DF: Acho que a preocupação máxima foi a nível de segurança, e isso foi essencial no trabalho que fizemos, para não nos magoarmos, quando a arrasto pelo cabelo e a seguro pelo cabelo, arrasto-a por um braço. Essa cena foi coreografada entre os dois.

Tenho fontes muito fiáveis que me disseram que o teu próximo projeto é uma longa?

JPF: Estou a trabalhar numa longa, escrita por uma americana, Alice Evermore, com quem fiz vários filmes como diretor de arte. Queria muito fazer um filme de época, perguntei-lhe se ela tinha ideias e, passados uns dias, mandou-me um guião completo.
O Nuno já começou a fazer a música na cabeça, não é?
NC: É automático. [risos] 

JPF: A seguir, foi pensar no elenco, que será o Dinarte e a Ana. Vai ser uma longa de época, passada no século XVIII, cheia de história portuguesa.

Mas é de terror?

NC: [Podemos dizer] que contempla vários géneros.
JPF: Faz o género da equipa do Santanário. [risos]
NC: Olha, é um filme João Pedro Frazão. [risos]
JPF: A Alice escreveu a história já a pensar em vários sítios que conhece, como a Ribafria. E já sei que há cenas em que é o Dinarte, há cenas em que é a Ana.

Em que fase da pré-produção estás?

Os adereços e o guarda-roupa estão quase feitos. Falta fazer a tradução de um texto em umbundu. Gostava muito de começar a filmar na primavera de 2025, abril ou maio. 

E, fora esta longa, quais são os vossos próximos projetos, Ana, Dinarte e Nuno? Que possam revelar, claro. 
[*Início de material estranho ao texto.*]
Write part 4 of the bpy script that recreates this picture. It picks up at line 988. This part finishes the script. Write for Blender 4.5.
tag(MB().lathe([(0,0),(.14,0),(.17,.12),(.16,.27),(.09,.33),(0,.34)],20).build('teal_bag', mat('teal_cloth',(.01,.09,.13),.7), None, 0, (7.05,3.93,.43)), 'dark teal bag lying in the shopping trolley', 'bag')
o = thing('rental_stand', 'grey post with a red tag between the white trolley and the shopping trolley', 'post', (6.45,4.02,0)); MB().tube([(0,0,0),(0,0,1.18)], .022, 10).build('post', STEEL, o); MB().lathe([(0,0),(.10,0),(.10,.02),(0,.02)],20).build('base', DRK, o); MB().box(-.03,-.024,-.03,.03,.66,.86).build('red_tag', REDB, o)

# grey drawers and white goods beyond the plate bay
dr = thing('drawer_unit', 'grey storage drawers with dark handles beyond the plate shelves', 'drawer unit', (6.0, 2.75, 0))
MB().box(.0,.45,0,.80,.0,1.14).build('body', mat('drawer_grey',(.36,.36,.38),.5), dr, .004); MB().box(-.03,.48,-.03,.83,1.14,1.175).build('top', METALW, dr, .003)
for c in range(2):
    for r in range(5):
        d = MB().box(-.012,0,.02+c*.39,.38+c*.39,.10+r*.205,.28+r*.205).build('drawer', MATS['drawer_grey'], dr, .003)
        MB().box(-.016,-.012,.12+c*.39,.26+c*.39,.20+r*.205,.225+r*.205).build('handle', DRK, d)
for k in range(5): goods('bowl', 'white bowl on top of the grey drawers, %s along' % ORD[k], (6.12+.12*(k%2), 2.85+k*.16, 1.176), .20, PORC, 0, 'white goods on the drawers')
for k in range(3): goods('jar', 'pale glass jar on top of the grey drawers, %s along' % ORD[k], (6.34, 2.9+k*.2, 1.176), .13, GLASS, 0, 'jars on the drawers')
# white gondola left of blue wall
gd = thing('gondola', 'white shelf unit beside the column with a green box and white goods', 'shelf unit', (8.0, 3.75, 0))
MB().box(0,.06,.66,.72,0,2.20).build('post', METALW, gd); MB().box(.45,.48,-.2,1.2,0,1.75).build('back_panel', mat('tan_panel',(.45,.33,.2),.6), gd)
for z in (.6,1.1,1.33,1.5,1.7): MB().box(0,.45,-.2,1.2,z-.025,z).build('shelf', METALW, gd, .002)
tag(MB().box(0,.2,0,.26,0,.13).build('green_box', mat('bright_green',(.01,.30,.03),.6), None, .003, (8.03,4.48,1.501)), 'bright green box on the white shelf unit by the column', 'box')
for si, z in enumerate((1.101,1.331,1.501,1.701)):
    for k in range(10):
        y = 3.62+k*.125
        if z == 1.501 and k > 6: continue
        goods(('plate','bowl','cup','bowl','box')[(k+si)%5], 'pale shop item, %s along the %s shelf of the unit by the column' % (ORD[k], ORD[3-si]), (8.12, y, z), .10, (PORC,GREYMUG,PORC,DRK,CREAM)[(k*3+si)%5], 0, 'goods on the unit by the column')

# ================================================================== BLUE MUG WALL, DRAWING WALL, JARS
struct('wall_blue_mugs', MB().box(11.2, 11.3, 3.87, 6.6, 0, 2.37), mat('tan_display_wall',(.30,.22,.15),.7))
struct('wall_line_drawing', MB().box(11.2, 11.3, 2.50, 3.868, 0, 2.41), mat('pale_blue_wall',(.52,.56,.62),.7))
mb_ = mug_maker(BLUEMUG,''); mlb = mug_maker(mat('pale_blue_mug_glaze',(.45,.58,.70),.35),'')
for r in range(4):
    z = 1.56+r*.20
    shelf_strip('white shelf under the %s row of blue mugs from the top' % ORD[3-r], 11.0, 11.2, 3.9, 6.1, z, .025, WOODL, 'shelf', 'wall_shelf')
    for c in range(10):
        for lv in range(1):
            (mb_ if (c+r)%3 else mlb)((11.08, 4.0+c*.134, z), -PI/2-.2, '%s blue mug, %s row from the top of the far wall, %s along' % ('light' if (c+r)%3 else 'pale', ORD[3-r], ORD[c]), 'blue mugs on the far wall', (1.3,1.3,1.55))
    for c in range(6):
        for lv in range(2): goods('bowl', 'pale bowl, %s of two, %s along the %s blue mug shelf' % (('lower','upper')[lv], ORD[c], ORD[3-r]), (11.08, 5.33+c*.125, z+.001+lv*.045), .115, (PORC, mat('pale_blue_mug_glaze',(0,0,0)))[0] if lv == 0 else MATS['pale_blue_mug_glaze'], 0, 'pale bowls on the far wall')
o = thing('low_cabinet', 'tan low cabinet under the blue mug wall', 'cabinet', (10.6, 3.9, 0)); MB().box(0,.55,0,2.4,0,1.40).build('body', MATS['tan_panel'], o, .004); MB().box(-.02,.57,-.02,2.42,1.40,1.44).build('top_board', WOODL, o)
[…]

AL: Participo na segunda temporada da série Rabo de Peixe, e o filme First Date, uma comédia romântica escrita e realizada pelo Luís Filipe Borges, onde contraceno com o Cristóvão Campos, vai estrear em janeiro [de 2025], no Pico.
DF: O filme Ubu, do Paulo Abreu e produzido por Uma Pedra no Sapato, estreou nos cinemas em setembro. A 31 de outubro, há a estreia nacional de Vive e Deixa Andar, de Miguel Cadilhe. E continuo entre os Estados Unidos e a Madeira.
NC: Continuo a fazer trabalhos para a televisão americana, principalmente para o Discovery Channel e outras coisas que ainda não posso contar, porque ainda não estão fechadas.